Exemption rights for renewable energy projects in Guatemala

Decree 52-2003 was declared of urgency and national interest to promote the development of renewable energy projects at a time when Guatemala had a generation matrix, mainly from thermal energy sources (bunker and diesel) and, according to the renewable resources the country had, it could stop depending on imports and generate energy with clean and renewable sources.

For this reason, the Law and the Regulations of Decree 52-2003 came into force and the renewable energy generators began to apply for the incentives contained in said law:

  1. Exemption from the payment of Value Added Tax (VAT), import duties (DAI) and consular charges and duties on the importation of machinery and equipment used exclusively for power generation in the area where the renewable energy projects are located.
  2. Exemption from Income Tax (ISR) for a period of 10 years from the Delivery Initiation Date (FIE).

The incentives are granted only to individuals and legal entities that directly develop renewable energy projects and only for the portion corresponding to such project.

To apply for the incentives, the applicant must:

  • Submit an application addressed to the Ministry of Energy and Mines. During the pre-investment and construction periods, extensions may be submitted, following the same procedure.
  • Submit the general documentation of the project clearly indicating the schedule for the pre-investment, construction, and operation periods, respectively.
  • Submit a statement indicating that it has complied with the provisions of the General Electricity Law, as applicable.
  • Submit a total or partial list of materials, equipment and others associated with these periods and the type of incentive or incentives requested, specifying the period to which they correspond.

This is how the procedure is established to obtain the right of exemption for the project of generation with renewable energy sources.

Once the resolution of the Ministry of Energy and Mines is obtained, the developer of the project must present before the Superintendence of Tax Administration (SAT) the certification of the resolution and the SAT must issue the exemption resolution within 30 days from the date the request is presented.

It is at this moment, when the right to the exemption is perfected, when the SAT resolution approving the exemption is obtained.

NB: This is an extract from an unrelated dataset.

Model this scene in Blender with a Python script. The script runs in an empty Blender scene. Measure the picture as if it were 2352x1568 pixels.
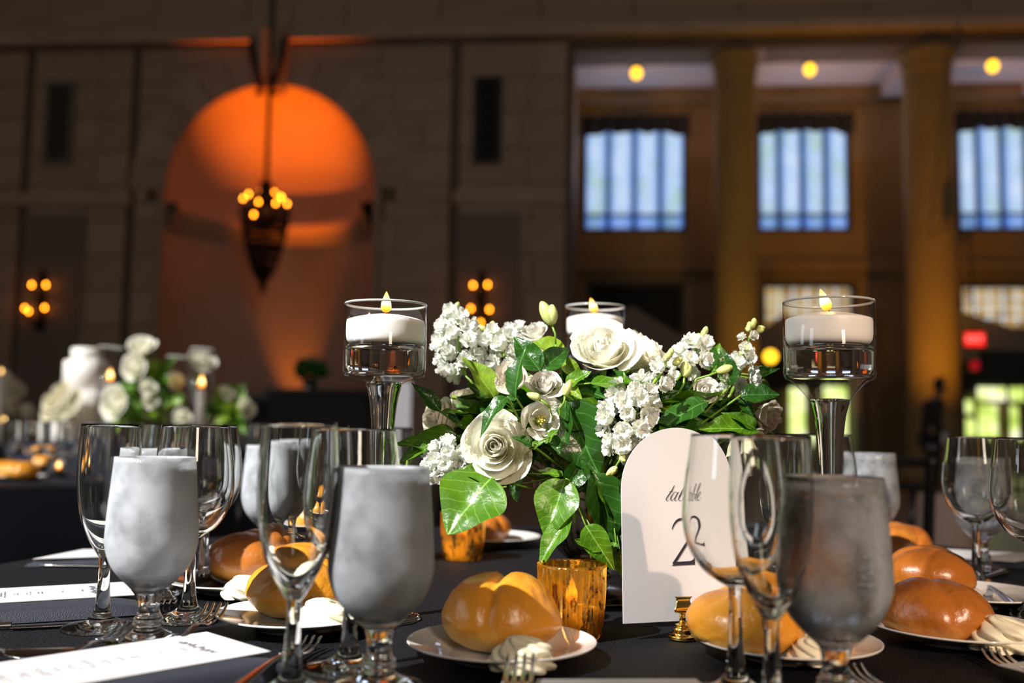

If the resolution is not issued within 30 days, the exemption will be considered approved in favor of the developer (positive administrative silence).

It should be noted that the administrative process under which these approvals are made in our system is not integrated, but rather each of the administrative entities makes its resolutions under separate procedures and, unfortunately, it is not a matter of days or weeks, most of the time it can take months.

The developer could be obliged to pay taxes related to the import or income obtained in case the resolutions of the MEM or SAT take more time than established in the project start-up schedules.

The important thing about the exemptions to which this law entitles, is that the date on which they start is retroactive and, therefore, the resolution must so state.

The recognition of the delivery start date or commercial operation date for energy projects with renewable sources is undoubtedly an important milestone in this process and is the basis for retroactively exercising the right to the exemption granted by law. This aspect must be stated in the resolution, both from the MEM and the SAT, in the sense that the right to exemptions is recognized.

Finally, we cannot fail to mention how important renewable energy projects are to comply with the sustainable development objectives. These projects promote the use of clean energy, using natural resources, so they do not generate carbon emissions to the environment, and they can issue non-emission certificates that can be sold in international markets.